Source data:
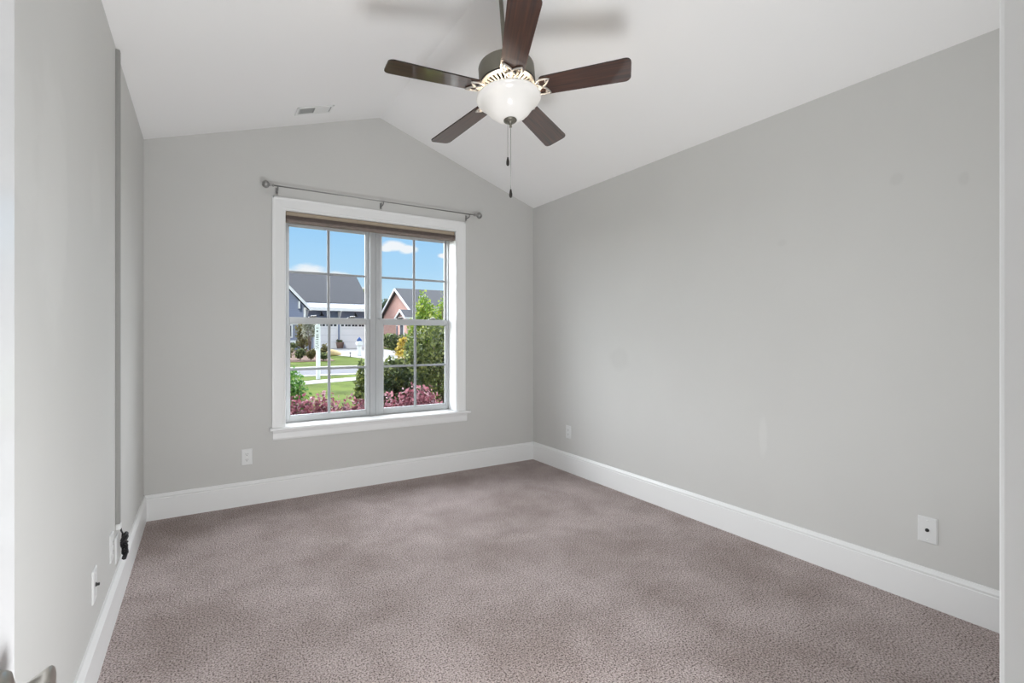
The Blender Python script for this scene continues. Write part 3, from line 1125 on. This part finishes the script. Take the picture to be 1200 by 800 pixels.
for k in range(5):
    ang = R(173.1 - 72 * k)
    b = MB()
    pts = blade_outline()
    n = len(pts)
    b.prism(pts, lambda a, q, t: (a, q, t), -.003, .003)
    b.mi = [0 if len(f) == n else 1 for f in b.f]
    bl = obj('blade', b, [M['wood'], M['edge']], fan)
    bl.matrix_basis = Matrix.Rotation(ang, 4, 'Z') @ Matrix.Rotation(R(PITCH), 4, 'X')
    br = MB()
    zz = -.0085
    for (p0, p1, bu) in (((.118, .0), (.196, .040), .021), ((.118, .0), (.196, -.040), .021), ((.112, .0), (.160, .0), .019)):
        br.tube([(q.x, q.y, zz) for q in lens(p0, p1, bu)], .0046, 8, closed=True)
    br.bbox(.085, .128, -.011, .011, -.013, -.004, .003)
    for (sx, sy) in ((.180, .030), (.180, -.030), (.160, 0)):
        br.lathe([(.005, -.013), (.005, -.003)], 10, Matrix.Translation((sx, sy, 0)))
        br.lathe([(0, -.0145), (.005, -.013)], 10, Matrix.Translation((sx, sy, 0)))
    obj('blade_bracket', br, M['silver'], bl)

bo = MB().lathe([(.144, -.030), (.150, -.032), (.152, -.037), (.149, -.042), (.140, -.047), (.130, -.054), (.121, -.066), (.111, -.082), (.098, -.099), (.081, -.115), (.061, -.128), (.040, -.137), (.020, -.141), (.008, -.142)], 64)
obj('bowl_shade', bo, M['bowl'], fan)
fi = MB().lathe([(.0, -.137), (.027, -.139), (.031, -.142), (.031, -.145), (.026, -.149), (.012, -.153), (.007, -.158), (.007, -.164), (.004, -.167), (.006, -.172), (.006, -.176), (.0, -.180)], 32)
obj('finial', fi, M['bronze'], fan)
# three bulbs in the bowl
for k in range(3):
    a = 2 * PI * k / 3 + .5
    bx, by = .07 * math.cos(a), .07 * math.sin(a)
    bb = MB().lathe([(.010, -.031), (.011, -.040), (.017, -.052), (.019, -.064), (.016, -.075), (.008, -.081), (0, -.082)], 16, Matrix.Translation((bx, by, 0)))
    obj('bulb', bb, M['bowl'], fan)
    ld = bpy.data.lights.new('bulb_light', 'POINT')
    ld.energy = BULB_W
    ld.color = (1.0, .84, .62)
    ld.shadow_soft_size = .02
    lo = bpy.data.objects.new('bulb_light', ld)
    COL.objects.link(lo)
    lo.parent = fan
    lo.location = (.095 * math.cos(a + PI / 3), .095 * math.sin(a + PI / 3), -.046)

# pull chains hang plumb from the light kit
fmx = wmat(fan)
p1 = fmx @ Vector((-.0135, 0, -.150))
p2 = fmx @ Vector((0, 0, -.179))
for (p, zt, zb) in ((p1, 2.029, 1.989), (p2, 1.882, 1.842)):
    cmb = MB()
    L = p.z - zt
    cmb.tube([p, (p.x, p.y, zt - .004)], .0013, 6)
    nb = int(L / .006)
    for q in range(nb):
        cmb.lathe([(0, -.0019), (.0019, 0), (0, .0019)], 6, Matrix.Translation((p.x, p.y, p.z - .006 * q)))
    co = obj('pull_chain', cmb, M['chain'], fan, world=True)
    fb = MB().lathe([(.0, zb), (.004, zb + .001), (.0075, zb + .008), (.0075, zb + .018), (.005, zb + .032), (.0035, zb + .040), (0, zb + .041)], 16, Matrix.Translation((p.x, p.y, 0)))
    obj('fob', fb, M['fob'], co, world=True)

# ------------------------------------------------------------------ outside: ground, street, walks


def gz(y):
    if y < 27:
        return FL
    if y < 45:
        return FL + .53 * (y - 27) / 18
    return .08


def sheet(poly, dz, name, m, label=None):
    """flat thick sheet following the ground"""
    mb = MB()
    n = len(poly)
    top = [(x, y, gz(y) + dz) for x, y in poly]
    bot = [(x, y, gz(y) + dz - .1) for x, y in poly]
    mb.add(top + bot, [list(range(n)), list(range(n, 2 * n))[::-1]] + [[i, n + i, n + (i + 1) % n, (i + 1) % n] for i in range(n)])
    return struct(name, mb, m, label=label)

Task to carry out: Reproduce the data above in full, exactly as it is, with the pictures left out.

Solution to the exercise:
The Blender Python script for this scene continues. Write part 3, from line 1125 on. This part finishes the script. Take the picture to be 1200 by 800 pixels.
for k in range(5):
    ang = R(173.1 - 72 * k)
    b = MB()
    pts = blade_outline()
    n = len(pts)
    b.prism(pts, lambda a, q, t: (a, q, t), -.003, .003)
    b.mi = [0 if len(f) == n else 1 for f in b.f]
    bl = obj('blade', b, [M['wood'], M['edge']], fan)
    bl.matrix_basis = Matrix.Rotation(ang, 4, 'Z') @ Matrix.Rotation(R(PITCH), 4, 'X')
    br = MB()
    zz = -.0085
    for (p0, p1, bu) in (((.118, .0), (.196, .040), .021), ((.118, .0), (.196, -.040), .021), ((.112, .0), (.160, .0), .019)):
        br.tube([(q.x, q.y, zz) for q in lens(p0, p1, bu)], .0046, 8, closed=True)
    br.bbox(.085, .128, -.011, .011, -.013, -.004, .003)
    for (sx, sy) in ((.180, .030), (.180, -.030), (.160, 0)):
        br.lathe([(.005, -.013), (.005, -.003)], 10, Matrix.Translation((sx, sy, 0)))
        br.lathe([(0, -.0145), (.005, -.013)], 10, Matrix.Translation((sx, sy, 0)))
    obj('blade_bracket', br, M['silver'], bl)

bo = MB().lathe([(.144, -.030), (.150, -.032), (.152, -.037), (.149, -.042), (.140, -.047), (.130, -.054), (.121, -.066), (.111, -.082), (.098, -.099), (.081, -.115), (.061, -.128), (.040, -.137), (.020, -.141), (.008, -.142)], 64)
obj('bowl_shade', bo, M['bowl'], fan)
fi = MB().lathe([(.0, -.137), (.027, -.139), (.031, -.142), (.031, -.145), (.026, -.149), (.012, -.153), (.007, -.158), (.007, -.164), (.004, -.167), (.006, -.172), (.006, -.176), (.0, -.180)], 32)
obj('finial', fi, M['bronze'], fan)
# three bulbs in the bowl
for k in range(3):
    a = 2 * PI * k / 3 + .5
    bx, by = .07 * math.cos(a), .07 * math.sin(a)
    bb = MB().lathe([(.010, -.031), (.011, -.040), (.017, -.052), (.019, -.064), (.016, -.075), (.008, -.081), (0, -.082)], 16, Matrix.Translation((bx, by, 0)))
    obj('bulb', bb, M['bowl'], fan)
    ld = bpy.data.lights.new('bulb_light', 'POINT')
    ld.energy = BULB_W
    ld.color = (1.0, .84, .62)
    ld.shadow_soft_size = .02
    lo = bpy.data.objects.new('bulb_light', ld)
    COL.objects.link(lo)
    lo.parent = fan
    lo.location = (.095 * math.cos(a + PI / 3), .095 * math.sin(a + PI / 3), -.046)

# pull chains hang plumb from the light kit
fmx = wmat(fan)
p1 = fmx @ Vector((-.0135, 0, -.150))
p2 = fmx @ Vector((0, 0, -.179))
for (p, zt, zb) in ((p1, 2.029, 1.989), (p2, 1.882, 1.842)):
    cmb = MB()
    L = p.z - zt
    cmb.tube([p, (p.x, p.y, zt - .004)], .0013, 6)
    nb = int(L / .006)
    for q in range(nb):
        cmb.lathe([(0, -.0019), (.0019, 0), (0, .0019)], 6, Matrix.Translation((p.x, p.y, p.z - .006 * q)))
    co = obj('pull_chain', cmb, M['chain'], fan, world=True)
    fb = MB().lathe([(.0, zb), (.004, zb + .001), (.0075, zb + .008), (.0075, zb + .018), (.005, zb + .032), (.0035, zb + .040), (0, zb + .041)], 16, Matrix.Translation((p.x, p.y, 0)))
    obj('fob', fb, M['fob'], co, world=True)

# ------------------------------------------------------------------ outside: ground, street, walks


def gz(y):
    if y < 27:
        return FL
    if y < 45:
        return FL + .53 * (y - 27) / 18
    return .08


def sheet(poly, dz, name, m, label=None):
    """flat thick sheet following the ground"""
    mb = MB()
    n = len(poly)
    top = [(x, y, gz(y) + dz) for x, y in poly]
    bot = [(x, y, gz(y) + dz - .1) for x, y in poly]
    mb.add(top + bot, [list(range(n)), list(range(n, 2 * n))[::-1]] + [[i, n + i, n + (i + 1) % n, (i + 1) % n] for i in range(n)])
    return struct(name, mb, m, label=label)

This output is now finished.